Cliff Potts, WPS News

You can tell a lot about a government by the agency it empowers. Under Trump’s second term, the clearest signal of the administration’s intentions isn’t in the laws Congress passed—none of the big changes came from Congress—but in the agency Trump elevated: Immigration and Customs Enforcement. ICE has always been large, always aggressive, and always controversial. But it was never explicitly political. Not until now.

Since January 20, 2025, ICE has undergone a transformation that should worry anyone who still thinks the Constitution—not the presidency—sets the limits of federal power. What we’re seeing is not the creation of a secret police force or a cartoonish dictatorship. It’s something older, quieter, and historically far more accurate: the emergence of a Praetorian Guard—a force inside the state whose loyalty bends toward the leader instead of the law.

Administrative Power Becomes Personal Power

Most Americans don’t realize ICE carries its own version of a warrant. It’s called an “administrative warrant”—signed not by a judge, but by an ICE officer. These forms were originally intended for limited, civil immigration operations. Under Trump 2.0, they’ve become a shortcut around the Fourth Amendment and a license to act on political priorities.

In practice, these warrants now function like imperial seals: documents used to justify raids, interrogations, and detentions without the inconvenience of judicial oversight. Anyone in the crosshairs—immigrant communities, sanctuary officials, journalists documenting abuse—can be swept into these operations. The paperwork is clean. The legality is gray. The real purpose is pressure.

Fear as a Policy Tool

One of the oldest tactics of the Praetorian Guard was not violence but presence—showing up, unannounced, where the emperor wanted fear to travel. ICE has adopted the same strategy. “Knock-and-talks” now appear in neighborhoods known not for immigration violations, but for political opposition: immigrant-rights organizers, city council members resisting federal mandates, faith groups hosting asylum seekers.

These operations often rely on residents not knowing their rights. No judicial warrant. No obligation to open the door. But the implication of consequences—vague, undefined, and intimidating—is usually enough. The power isn’t in what ICE does; it’s in what people fear it might do.

The Fusion of Agencies

The Praetorian Guard didn’t operate alone. They blended with other forces, pulling power from their proximity to the emperor. ICE today follows that same arc. “Fusion” teams with U.S. Marshals and select state police blur lines of accountability, allowing operations in areas where local officials refuse cooperation.

This blurring isn’t a bureaucratic accident—it’s a feature.

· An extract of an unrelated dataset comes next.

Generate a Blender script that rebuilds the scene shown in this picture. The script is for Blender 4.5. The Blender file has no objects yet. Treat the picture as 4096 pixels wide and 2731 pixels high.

When authority becomes cloudy, loyalty, not law, becomes the deciding factor. That’s why Rome fell into the hands of emperors the Guard preferred. And it’s why ICE’s growing fusion culture is so dangerous now.

Surveillance as the New Sword

Instead of daggers, ICE has something more powerful: data. Through partnerships with Palantir, Clearview AI, DMV databases, and utility companies, ICE now holds one of the most comprehensive domestic intelligence networks in the country. Originally sold as tools to track criminals, these databases increasingly sweep in activists, observers, and critics.

This is the new Praetorian playbook: keep a list—not of enemies of the state, but enemies of the ruler’s narrative.

Detention as a Message

ICE’s detention powers allow weeks or months of confinement without criminal charges. Transfers to remote facilities. Restricted access to counsel. Long waits for hearings. Families separated through bureaucratic inertia. These are not accidents. They are soft weapons.

Rome’s Praetorian Guard detained senators to “send messages.” ICE detains asylum seekers, green-card holders, and activists under civil authority. The message lands just as clearly.

The Warning Embedded in History

America is not Rome. But power behaves the same way across centuries. A Praetorian Guard doesn’t take over a nation. It makes sure the person who does take over is never challenged.

ICE is not that far gone. Not yet. But its trajectory—the centralization of discretion, the political alignment, the quiet intimidation, the surveillance apparatus—matches a pattern recognizable to anyone who studies collapsing republics.

If this continues, we won’t wake up in a dictatorship.
We’ll wake up in something worse:
a democracy where power answers to the president first, and the people second.

And once a Praetorian Guard forms, it almost never un-forms.